Enquanto os procuradores do MPF faziam um balanço dos três anos da Lava Jato e a importância da cooperação jurídica com outros países para as investigações, os olhos do Brasil estavam voltados para as revelações da Carne Fraca. A operação, que mostrou um esquema de corrupção envolvendo o mercado de carnes no Brasil e agentes agropecuários, foi assunto do fim de semana e ofuscou o aniversário da Lava Jato.
A assessoria de imprensa da Polícia Federal, porém, negou que a Carne Fraca tenha sido deflagrada no mesmo dia do aniversário da Lava Jato para competir com o balanço do MPF sobre a operação.

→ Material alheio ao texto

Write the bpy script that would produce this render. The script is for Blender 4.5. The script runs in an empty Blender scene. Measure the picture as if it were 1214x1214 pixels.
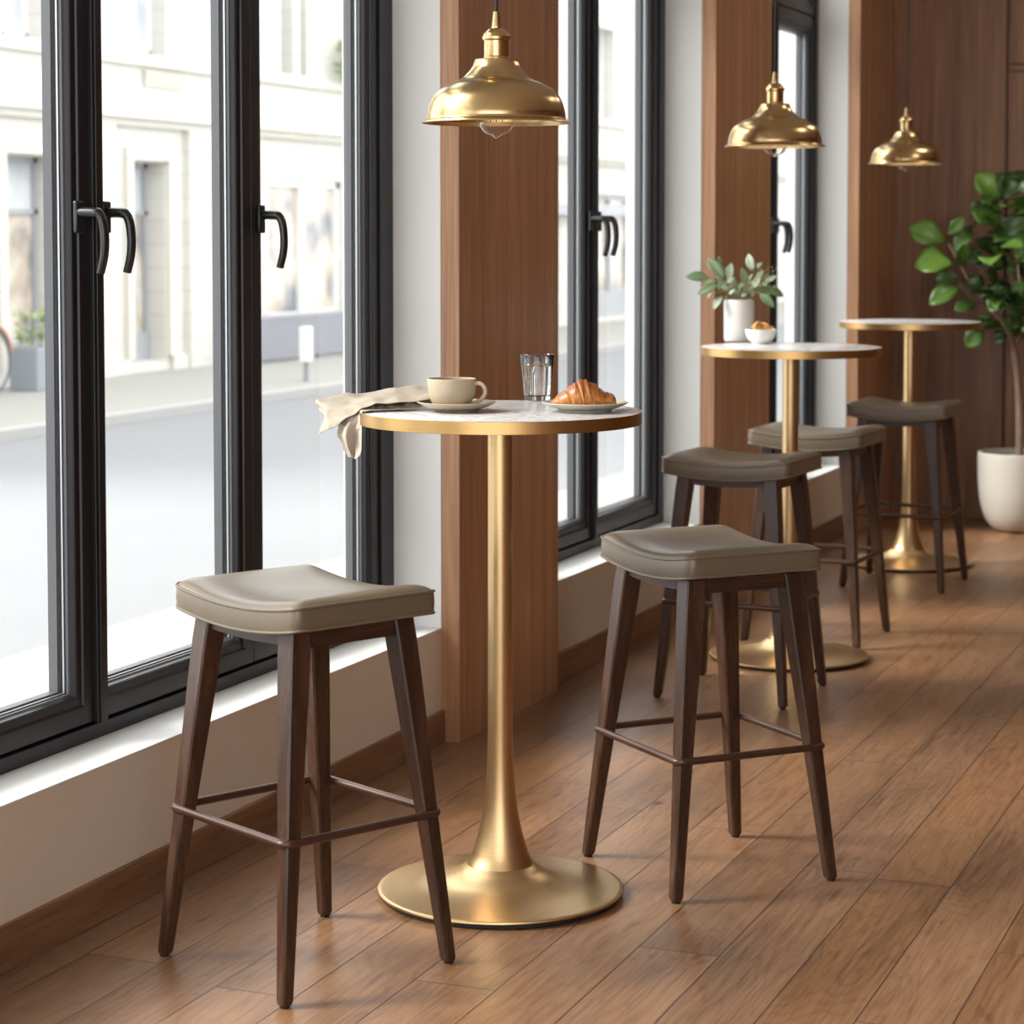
import bpy, bmesh, math, random
from mathutils import Vector, Matrix, noise
random.seed(7)
S = bpy.context.scene
COL = S.collection
PI = math.pi

# ------------------------------------------------------------------ camera
F = 2700.0; TILT = math.atan(.0567); YAW = math.radians(21.66)
PX = 607.0; PY = 276 + F*.0567
CAM = Vector((2.522, 0, 1.43))
FW = Vector((-math.sin(YAW)*math.cos(TILT), math.cos(YAW)*math.cos(TILT), -math.sin(TILT)))
RT = Vector((math.cos(YAW), math.sin(YAW), 0)); UP = RT.cross(FW)
cd = bpy.data.cameras.new('camera'); cam = bpy.data.objects.new('camera', cd); COL.objects.link(cam)
cam.matrix_world = Matrix((( RT.x, UP.x, -FW.x, CAM.x), (RT.y, UP.y, -FW.y, CAM.y), (RT.z, UP.z, -FW.z, CAM.z), (0,0,0,1)))
cd.sensor_width = 36; cd.lens = F/1214*36; cd.shift_y = -(607-PY)/1214
cd.clip_end = 300
cd.dof.use_dof = True; cd.dof.focus_distance = 4.75; cd.dof.aperture_fstop = 6.0
S.camera = cam
def ray(x, y): return FW + RT*((x-PX)/F) - UP*((y-PY)/F)
def at_depth(x, y, d): return CAM + ray(x, y)*d
def at_z(x, y, z): r = ray(x, y); return CAM + r*((z-CAM.z)/r.z)

# ------------------------------------------------------------------ materials
def new_mat(name):
    m = bpy.data.materials.new(name); m.use_nodes = True
    nt = m.node_tree; return m, nt, nt.nodes['Principled BSDF']
def N(nt, t, **kw):
    n = nt.nodes.new(t)
    for k, v in kw.items(): setattr(n, k, v)
    return n
def plain(name, c, rough=.5, metal=0, bump=0, bscale=200, spec=.5, var=0, vscale=6, coat=0):
    m, nt, b = new_mat(name)
    b.inputs['Base Color'].default_value = (*c, 1); b.inputs['Roughness'].default_value = rough
    b.inputs['Metallic'].default_value = metal; b.inputs['Specular IOR Level'].default_value = spec
    if coat: b.inputs['Coat Weight'].default_value = coat; b.inputs['Coat Roughness'].default_value = .15
    tc = N(nt, 'ShaderNodeTexCoord')
    nz = N(nt, 'ShaderNodeTexNoise'); nz.inputs['Scale'].default_value = vscale; nz.inputs['Detail'].default_value = 4
    nt.links.new(tc.outputs['Object'], nz.inputs['Vector'])
    mx = N(nt, 'ShaderNodeMix', data_type='RGBA')
    mx.inputs['A'].default_value = (*[min(1, x*(1-var)) for x in c], 1); mx.inputs['B'].default_value = (*[min(1, x*(1+var)) for x in c], 1)
    nt.links.new(nz.outputs['Fac'], mx.inputs['Factor']); nt.links.new(mx.outputs['Result'], b.inputs['Base Color'])
    if bump:
        n2 = N(nt, 'ShaderNodeTexNoise'); n2.inputs['Scale'].default_value = bscale; n2.inputs['Detail'].default_value = 3
        nt.links.new(tc.outputs['Object'], n2.inputs['Vector'])
        bp = N(nt, 'ShaderNodeBump'); bp.inputs['Strength'].default_value = bump; bp.inputs['Distance'].default_value = .002
        nt.links.new(n2.outputs['Fac'], bp.inputs['Height']); nt.links.new(bp.outputs['Normal'], b.inputs['Normal'])
    return m
def ramp(nt, stops):
    r = N(nt, 'ShaderNodeValToRGB'); e = r.color_ramp.elements
    while len(e) < len(stops): e.new(.5)
    for i, (p, c) in enumerate(stops): e[i].position = p; e[i].color = (*c, 1)
    return r
def wood(name, dark, mid, light, stretch, rough=.42, fine=70, coord='Object', bump=.08):
    """grain: fine fibres plus broad streaks, stretched along one axis by the mapping scale"""
    m, nt, b = new_mat(name); L = nt.links.new
    tc = N(nt, 'ShaderNodeTexCoord')
    mp = N(nt, 'ShaderNodeMapping'); mp.inputs['Scale'].default_value = stretch
    if coord == 'World':
        g = N(nt, 'ShaderNodeNewGeometry'); L(g.outputs['Position'], mp.inputs['Vector'])
    else: L(tc.outputs[coord], mp.inputs['Vector'])
    a = N(nt, 'ShaderNodeTexNoise'); a.inputs['Scale'].default_value = fine; a.inputs['Detail'].default_value = 6; a.inputs['Roughness'].default_value = .6
    c = N(nt, 'ShaderNodeTexNoise'); c.inputs['Scale'].default_value = fine*.14; c.inputs['Detail'].default_value = 3; c.inputs['Distortion'].default_value = .6
    L(mp.outputs['Vector'], a.inputs['Vector']); L(mp.outputs['Vector'], c.inputs['Vector'])
    mx = N(nt, 'ShaderNodeMix', data_type='FLOAT'); mx.inputs['Factor'].default_value = .45
    L(a.outputs['Fac'], mx.inputs['A']); L(c.outputs['Fac'], mx.inputs['B'])
    r = ramp(nt, [(.32, dark), (.5, mid), (.68, light)]); L(mx.outputs['Result'], r.inputs['Fac'])
    L(r.outputs['Color'], b.inputs['Base Color']); b.inputs['Roughness'].default_value = rough
    bp = N(nt, 'ShaderNodeBump'); bp.inputs['Strength'].default_value = bump; bp.inputs['Distance'].default_value = .002
    L(a.outputs['Fac'], bp.inputs['Height']); L(bp.outputs['Normal'], b.inputs['Normal'])
    return m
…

Segundo a PF, uma operação do porte da Carne Fraca demanda mais de 30 dias de planejamento para ser desencadeada e a PF não tem interesse em prejudicar a Lava Jato, pois trabalha junto com o MPF nas investigações.
Acordo de delação da Odebrecht é motivo da discórdia
O presidente da Associação Nacional dos Delegados de Polícia Federal (ADPF), Carlos Eduardo Sobral, já admitiu publicamente que há um “cabo de guerra institucional” entre Polícia Federal e Ministério Público Federal. Em entrevista ao site jurídico Jota, Sobral afirmou que a Lava Jato ficou maior para o MPF e a sociedade tem a impressão de que a PF é apenas “cumpridora de mandados”. Ele atribui a perda de espaço da PF à publicidade feita pelos procuradores do MPF e ao apoio institucional – e orçamentário – às investigações, que seria maior no caso do Ministério Público.

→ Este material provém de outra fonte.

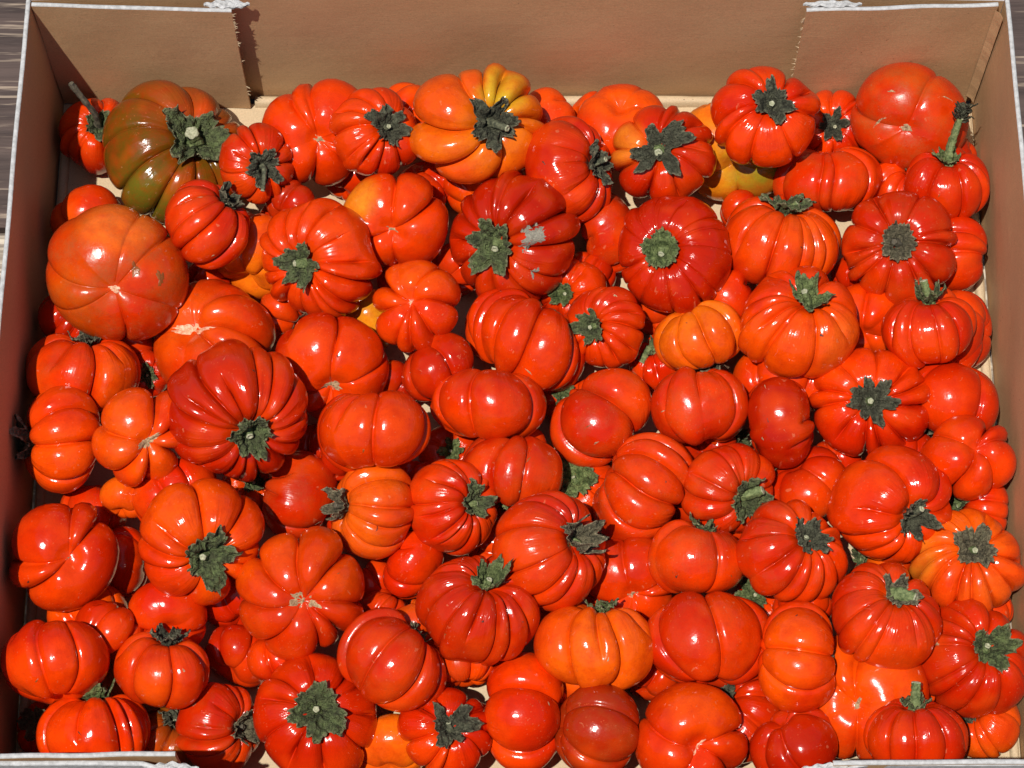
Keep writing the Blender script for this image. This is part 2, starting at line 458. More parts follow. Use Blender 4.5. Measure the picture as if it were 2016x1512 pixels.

A insatisfação da Polícia Federal com o MPF se agravou durante as tratativas para os acordos de colaboração premiada com os executivos da Odebrecht. O MPF fez a negociação sozinho, alegando que a PF não precisa participar de acordos de delação. A Polícia Federal, por sua vez, defende que também é uma prerrogativa dos delegados fazer acordos com os investigados.
Em entrevista à Gazeta do Povo sobre os três anos da Lava Jato, a delegada Renata Rodrigues deixou transparecer essa insatisfação. Disse que não é possível para os investigadores da Polícia Federal terem noção do tamanho da delação da Odebrecht, uma vez que não participaram da negociação. Aproveitou para alfinetar o MPF.

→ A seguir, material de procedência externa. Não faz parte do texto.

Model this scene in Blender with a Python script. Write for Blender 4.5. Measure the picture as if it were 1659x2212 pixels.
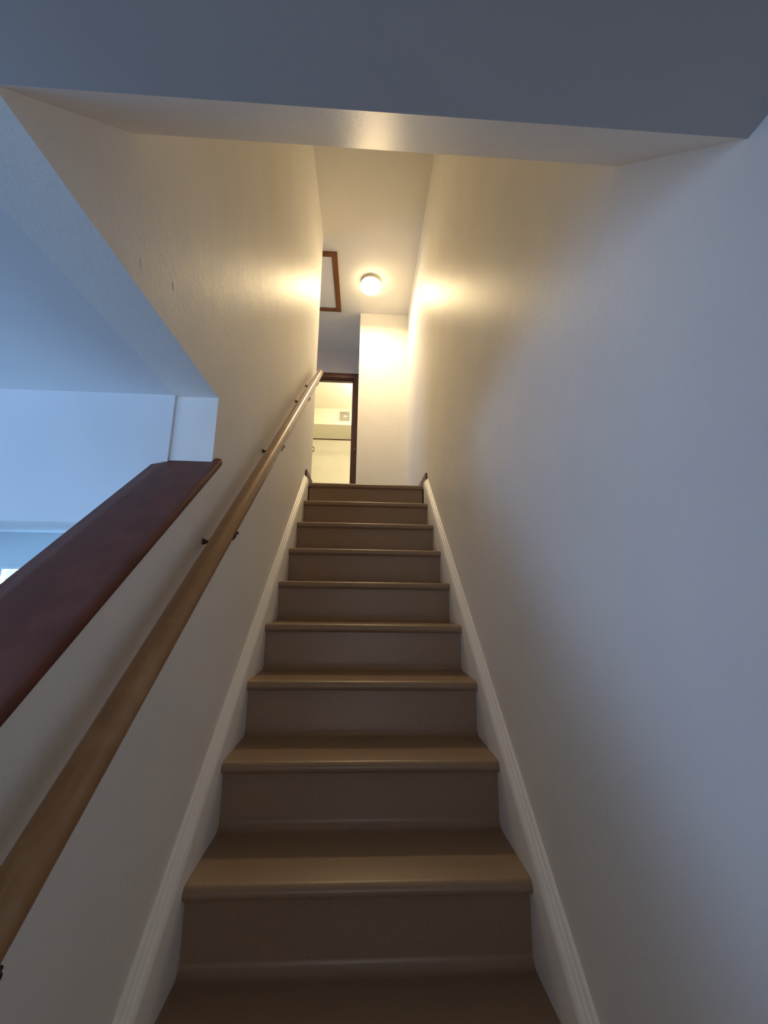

“A gente acredita que colaborações como a Odebrecht vão trazer fatos inéditos. A gente espera, esse é o objetivo da colaboração, pelo menos, trazer fatos inéditos, não só trazer fatos que a gente talvez já tivesse conhecimento aqui e tivesse condições de responsabilizar as pessoas”, disse a delegada.
Em outubro do ano passado, o delegado Marcio Anselmo, que iniciou as investigações da Lava Jato, também demonstrou insatisfação com o Ministério Público. Disse em entrevista à Gazeta do Povo que o procurador-geral da República, Rodrigo Janot, estava “em uma cruzada contra a polícia”. Na época, Anselmo reclamou que é comum que a polícia fique “refém” e seja surpreendida por acordos de colaboração negociados apenas com o MPF
A reclamação era uma referência à Ação Direta de Inconstitucionalidade (ADI) apresentada por Janot no Supremo Tribunal Federal (STF) sobre itens da Lei das Organizações Criminosas. Janot questiona na ação os pontos relacionados a acordos de delação premiada propostos ou travados por policiais.
Antes das delações premiadas, a condução dos depoimentos no âmbito da Lava Jato foram o motivo de desentendimento entre Polícia Federal e Ministério Público Federal. Em 2015, os procuradores ficaram incomodados com a decisão da PF de marcar depoimentos de investigados sem consultar previamente o MPF.
A insatisfação chegou a Janot. O procurador-geral da República chegou a dizer que cabe ao MPF definir a estratégia de investigação da Lava Jato. A PF reagiu; afirmou que o STF não determina a ordem de preferência para a tomada de depoimentos e que todas as oitivas foram realizadas na presença de representantes do próprio Ministério Público.